The reference to Baby Box may be from this article South Korea’s new adoption law leading to more abandoned babies: pastor [Ottawa Citizen 10/8/12 by Daun Kim, Reuters]

The new regulation “has sparked a surge of undocumented babies being abandoned, said Pastor Lee  Jong-rak.

“If you look at the letters that mothers leave with their babies, they say  they have nowhere to go, and it’s because of the new law,” Lee told Reuters.

Lee, who opened his “baby box” for unwanted infants three years ago, said he  had seen the number being left there shoot up from an average of five a month to  10 in August and 14 in September. [Why would you do this instead of offering assistance to a mom in need?]

Despite the new law, Lee said he never forced mothers to provide information  about the babies they leave in the box, built into the wall of his church in  Nangok, a tough working-class neighbourhood in the capital, Seoul.

Many of the babies abandoned in the box have physical or mental disabilities.  Lee has adopted 10 of them himself and is in the process of adopting four  more.

On a recent sunny afternoon, a bell rang in his church to signal a new baby  had been left in the box, a boy about two weeks old wrapped in a blanket.

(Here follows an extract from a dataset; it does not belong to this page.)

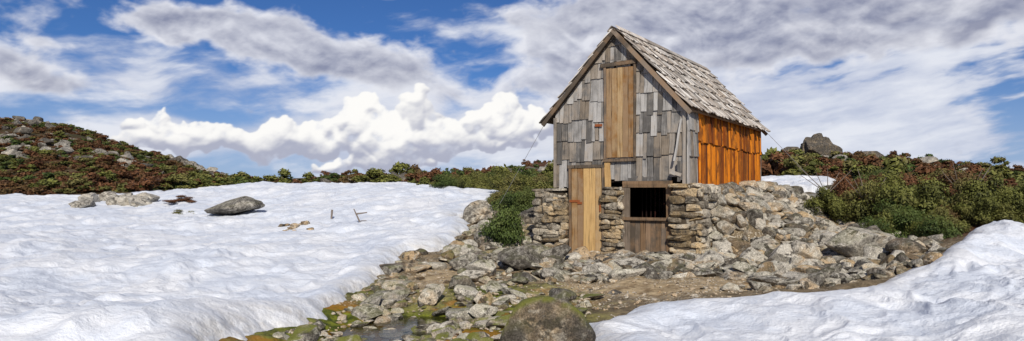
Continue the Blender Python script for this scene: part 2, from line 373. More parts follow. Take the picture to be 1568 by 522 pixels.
def scatter(acc,n,pxr,dr,size,sub=2,flat=.6,moss=0,maskf=None,pale=None,bury=.15,ochre=None):
    k=0
    px=rng.uniform(pxr[0],pxr[1],n*3); d=dr[0]*(dr[1]/dr[0])**rng.random(n*3)
    X=(px-784)/F*d; Y=d; Z,S=top_z(X,Y); lx,ly=to_local(X,Y); ip=inpath(X,Y)
    for i in range(n*3):
        if k>=n: break
        if S[i]>-.02: continue
        if -.45<lx[i]<3.15 and -.05<ly[i]<HL+.1: continue
        if maskf and random.random()<ip[i]*.93: continue
        s=size[0]*(size[1]/size[0])**(random.random()**1.5)
        sx=s*random.uniform(.75,1.5); sy=s*random.uniform(.75,1.3); sz=s*random.uniform(flat*.6,flat*1.3)
        put_rock(acc,(X[i],Y[i],Z[i]+sz*(.5-bury)),(sx,sy,sz),sub,ochre,moss,.35,pale); k+=1
random.seed(11)
rub=Acc()
scatter(rub,200,(560,900),(9.5,14.5),(.06,.26),3,.55,.3,True)
scatter(rub,290,(820,1180),(11.5,13.7),(.08,.30),3,.55,.15,True)
scatter(rub,120,(880,1130),(12.4,14.6),(.12,.30),3,.6)
scatter(rub,300,(1090,1440),(9.8,14),(.08,.30),3,.6,.1,True)
scatter(rub,150,(690,860),(13.5,19),(.12,.34),3,.65,.3)
scatter(rub,320,(430,900),(7.2,10.8),(.03,.12),3,.5,.3,True,.95,.2,.5)
scatter(rub,160,(430,900),(6.5,10.8),(.06,.19),3,.5,.8,True,.3,.2,.5)
scatter(rub,1200,(440,1200),(7,13),(.015,.05),2,.6,0,None,.9,.1,.7)
rub.obj('rubble_stones',M_rock,None,False)
mr=Acc()
for i in range(500):
    off=random.random()**1.1*2.7; v=random.uniform(.0,6.6); lx=3.1+off; ly=v+off*.18-.3*random.random()
    wx,wy=to_world(lx,ly); zz,_=top_z(np.array([wx]),np.array([wy]))
    s=.10*(3.4)**(random.random()**1.2); put_rock(mr,(wx,wy,float(zz[0])+s*.2),(s*random.uniform(.8,1.5),s*random.uniform(.8,1.3),s*random.uniform(.45,.85)),3,None,.1)
mr.obj('rock_pile',M_rock,None,False)
B=[(832,556,124,88,6.7,.8,.0),(1315,396,86,50,12.4,.2),(1352,414,62,42,11.9,.3),(1392,420,66,36,11.6,0),(1272,376,44,28,13.2,0,.95),(1205,418,58,44,12.6,0),(1130,443,66,26,11.4,0),
 (1182,446,60,30,11.2,0),(1252,438,56,30,11.3,0),(1305,434,46,32,11.2,0),(742,425,48,34,12.3,.3),(712,417,48,30,13.0,.2),(795,408,70,32,13.2,.1),(722,434,56,22,11.9,0),
 (690,347,30,19,20.5,.3),(738,348,48,36,19.5,0),(808,352,44,34,18.6,0),(600,422,62,20,12.8,0,.2),(354,329,92,24,23,.1,.3),(1118,500,34,15,7.6,0),(1172,500,32,17,7.5,.2),
 (960,420,64,30,12.6,0),(1000,440,46,26,11.6,0),(915,428,50,28,12.2,0),(1048,440,46,26,11.8,0),(850,405,44,30,13.6,0),(1410,400,60,36,12.4,.1),(1235,402,40,34,12.6,0),(1160,420,44,40,12.9,0),
 (460,522,60,22,7.2,.9),(520,535,80,26,6.9,.9),(900,495,50,14,8.6,.3),(940,458,34,12,10.2,0),(690,505,50,12,8.0,.9),(660,452,46,16,10.3,.2,.9),(735,475,44,14,9.4,.2,.9),
 (1090,415,46,30,12.7,0),(1340,380,46,34,13.2,0)]
random.seed(5)
for bb in B:
    px,pyb,w,h,d,moss=bb[:6]; pl=bb[6] if len(bb)>6 else random.uniform(.1,.9)
    X=(px-784)/F*d; sx=w*d/F/2*1.12; zc_b=EYE-(pyb-HZ)*d/F
    zt,_=top_z(np.array([X]),np.array([d]))
    zb=min(float(zt[0]),zc_b)-.02; ztop=EYE-(pyb-h-HZ)*d/F
    szz=max((ztop-zb)/2,.05)*1.15
    a=Acc(); V,Fc=random.choice(RV[4]); R=rotm(random.uniform(-.15,.15),random.uniform(-.2,.2),0); pre=rotm(0,0,random.uniform(0,6))
    W=(V@pre.T)*np.array([sx*1.15,max(sx*.8,szz),szz*1.15])@R.T+np.array([X,d,zb+szz*.9])
    a.add(W,Fc,np.tile([pl,random.uniform(0,.4),moss],(len(V),1)))
    a.obj('boulder',M_rock,None,True)
sa=Acc()
random.seed(3)
for i in range(26):
    px=random.gauss(452,14); d=random.uniform(18.3,20.6); X=(px-784)/F*d; zt,_=top_z(np.array([X]),np.array([d]))
    s=random.uniform(.05,.12); put_rock(sa,(X,d,float(zt[0])+s*.2),(s*1.3,s,s*.7),3,.9)
for (cx_,dd_,n_,sg) in [(185,28.5,7,14),(222,27.5,6,10),(138,29,4,9),(130,26,3,9),(205,30.5,5,14)]:
    for i in range(n_):
        px=random.gauss(cx_,sg); d=random.gauss(dd_,.8); X=(px-784)/F*d; zt,_=top_z(np.array([X]),np.array([d]))
        s=random.uniform(.12,.5); put_rock(sa,(X,d,float(zt[0])+s*.25),(s*1.4,s,s*.75),3,.3,0,.3,random.uniform(.4,1))
sa.obj('stones_on_snow',M_rock,None,False)

# ------------------------------------------------------------------ hut
hut=empty('wooden_hut'); hut.location=(HO[0],HO[1],0); hut.rotation_euler=(0,0,HA)
RX=1.43; RZ=4.68; SL=math.tan(math.radians(47.5))
def gz(x): return RZ-.06-abs(x-RX)*SL
random.seed(21)
fw=Acc()
rows=[1.45,2.0,2.42,2.86,3.28,3.70,4.08,4.40]
def front_seg(x0,x1,rws,minbot=None,w=(.07,.2)):
    for k,zb in enumerate(rws):
        x=x0
        while x<x1-.02:
            ww=min(random.uniform(*w),x1-x)
            if x1-(x+ww)<.05: ww=x1-x
            bot=zb+random.uniform(-.05,.05)
            if k==0 and minbot is not None: bot=minbot(x+ww/2)+random.uniform(-.02,.02)
            nxt=rws[k+1] if k+1<len(rws) else 9
            tl=min(nxt+.12,gz(x)); tr=min(nxt+.12,gz(x+ww))
            if min(tl,tr)-bot>.03:
                board(fw,(x+.003,-.0-random.uniform(0,.010),bot),(1,0,random.uniform(-.02,.02)),(random.uniform(-.012,.012),0,1),(0,-1,0),ww-.009,tl-bot,.016,tr-bot,.030 if k>0 else .014)
            elif max(tl,tr)-bot>.06:
                board(fw,(x+.003,0,bot),(1,0,0),(0,0,1),(0,-1,0),ww-.008,max(tl-bot,.005),.016,max(tr-bot,.005),.02)
            x+=ww
front_seg(0,1.19,rows,lambda x:1.45 if x<.37 else 1.90)
front_seg(1.87,2.9,[1.60]+[2.06,2.50,2.93,3.36,3.75,4.1])
front_seg(1.19,1.87,[4.06,4.36])
front_seg(1.19,1.87,[1.62,9])
fw.obj('gable_boards',M_grey,hut)
sw=Acc(); so=Acc()
def side(acc,y0,y1,rws,top,w):
    for k,zb in enumerate(rws):
        yv=y0
        while yv<y1-.02:
            ww=min(random.uniform(*w),y1-yv)
            nxt=rws[k+1]+.1 if k+1<len(rws) else top
            bot=zb+random.uniform(-.03,.03)
            board(acc,(HW+random.uniform(0,.014),yv+.004,bot),(0,1,0),(0,0,1),(1,0,0),ww-.014,nxt-bot,.018,None,.030 if k>0 else .01)
            yv+=ww
side(sw,0.0,.62,[1.5,2.05,2.55],3.08,(.08,.16))
side(so,.62,HL,[1.36,2.36],3.08,(.08,.16))
sw.obj('side_grey_boards',M_grey,hut); so.obj('side_orange_boards',M_orange,hut)
bs=Acc()
for k,zb in enumerate([1.4,2.3]):
    yv=0
    while yv<HL:
        board(bs,(0,yv+.14,zb),(0,-1,0),(0,0,1),(-1,0,0),.13,1.0 if k==0 else .75,.018,None,.02*k); yv+=.14
xv=0
while xv<HW:
    board(bs,(xv+.14,HL,1.3),(-1,0,0),(0,0,1),(0,1,0),.13,max(gz(xv+.14)-1.3,.1),.018,max(gz(xv)-1.3,.1)); xv+=.14
bs.obj('rear_and_left_boards',M_grey,hut)
cp=Acc()
board(cp,(2.86,-.05,1.5),(1,0,0),(0,0,1),(0,-1,0),.06,1.52,.03)
board(cp,(2.93,-.04,1.5),(0,1,0),(0,0,1),(1,0,0),.09,1.52,.025)
board(cp,(-.02,-.05,1.45),(1,0,0),(0,0,1),(0,-1,0),.06,1.5,.03)
cp.obj('corner_boards',M_grey,hut)
e=.012
Vp=[]
for yv in (.004,HL-.01):
    Vp+= [(e,yv,1.55),(HW-e,yv,1.55),(HW-e,yv,gz(HW-e)-.03),(RX,yv,RZ-.12),(e,yv,gz(e)-.03)]
Vp=np.array(Vp); 
new_mesh('dark_gap_backing',Vp,[np.array([[0,1,2,3,4],[9,8,7,6,5]]),np.array([[0,5,6,1],[1,6,7,2],[2,7,8,3],[3,8,9,4],[4,9,5,0]])],M_dark,False,hut)  # closes gaps behind the boards; its near-black colour stands in for shade
Vp=np.array([(.0,.02,-.4),(HW,.02,-.4),(HW,.02,1.56),(.0,.02,1.56),(.0,HL-.05,-.4),(HW,HL-.05,-.4),(HW,HL-.05,1.56),(.0,HL-.05,1.56)])
new_mesh('dark_room_shell',Vp,np.array([[4,5,6,7],[0,1,5,4],[1,2,6,5],[3,0,4,7]]),M_dark,False,hut)  # open-front box coloured near-black in place of a shaded room
ca,sa_=math.cos(math.radians(47.5)),math.sin(math.radians(47.5))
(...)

“In the past, babies used to be abandoned at night but nowadays babies are  abandoned in the daytime as well,” Lee said with a sigh.

At the moment, Lee is looking after 20 children, aged between 2 and 26, in  his cramped two-storey house. Among them, his own son.

But a Ministry of Health and Welfare official questioned Lee’s assertion that  the new law had led to more babies being dropped in the box.

“It’s hard to say there’s a specific causal relationship between the law and  babies being abandoned in the box,” said the official, who declined to be  identified.

“The sudden surge of the babies could be due to many reasons,” said the  official.

Lee has been criticised by some people who say his box encourages desperate  mothers to give up their babies. [Ya think?] But Lee says he will not close the box until he  was sure the government can offer adequate protection for abandoned babies.”